Показателен в этом отношении спор в середине 20-х годов относительно монополии внешней торговли, активную роль в котором принял и Ульянов(Ленин). Вождь, как известно, настаивал на государственной монополии, опровергая доводы своих правых оппонентов, вроде Пятакова. В действительности дискуссия являлась беспредметной, поскольку не могло существовать внешней торговли, которую бы осуществляли отдельные предприятия, из-за отсутствия ее субъектов, функции которых перешли к самому государству.

То, что называли внешней торговлей, представляло собой отношения “всероссийского концерна”, границы которого совпадали с государственными границами, с другими предприятиями-концернами, находящимися за пределами советской России, то есть на территории других государств. Точно так же, как отдельные цеха обычного предприятия не могут являться субъектами гражданского права и самостоятельно участвовать в торговых операциях, так и отдельные предприятия в составе “всероссийского концерна” не могли самостоятельно выступать на внешнем рынке.

Государственная внешнеторговая монополия была следствием сложившейся в стране системы хозяйствования в целом. Соответственно торговля внутри “предприятия”, в том числе обеспечение работников концерна предметами потребления, превращалась из торговли в разновидность снабжения. Снабженческо-сбытовая функция лишь в технологическом отношении уподоблялась торговле, утратив ее экономический смысл, так как сделки купли-продажи приобрели характер фиктивного ритуала, а не актов политического волюнтаризма.

Поскольку произошло всеобщее обобществление собственности и ее сверхконцетрация в форме одного “предприятия”, вся его деятельность, как и любого обычного предприятия, могла осуществляться лишь в планомерном порядке.
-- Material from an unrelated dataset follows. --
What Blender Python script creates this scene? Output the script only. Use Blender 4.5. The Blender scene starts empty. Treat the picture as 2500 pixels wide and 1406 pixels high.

План “концерна” от плана предприятия отличался не качественно, а количественно. Государственное планирование заменило собой организованную в национальном масштабе ”управляемую стихию рынка”, действие экономических законов приобрело опосредованную, чисто административную форму.

Если вне России в области хозяйственно-экономических отношений произошло сочетание плана внутри предприятия с рыночным взаимодействием между ними, то в советской России рыночные отношения оказались попросту излишними. И вовсе не потому, что здесь восторжествовал произвол или “неправильный” политический режим. В России это произошло из-за того, что после проведенного обобществления отсутствовали рыночные субъекты, самостоятельные товаропроизводители, когда как условием существования рынка является наличие массы экономически независимых (независимых в специфическом смысле слова) от государственных институтов власти товаропроизводителей, товаровладельцев.

Единственным исключением из этого правила представлялся потребительский рынок, создаваемый товаровладельцами-гражданами, главным образом крестьянами, обменивающими продукты личного труда на так называемых колхозных рынках. Попытка властей в начале 60-х ликвидировать этот рынок вовсе не была абсурдной. Она, напротив, должна была устранить последнее противоречие в экономике, где товарная форма представляла собой очевидный анахронизм.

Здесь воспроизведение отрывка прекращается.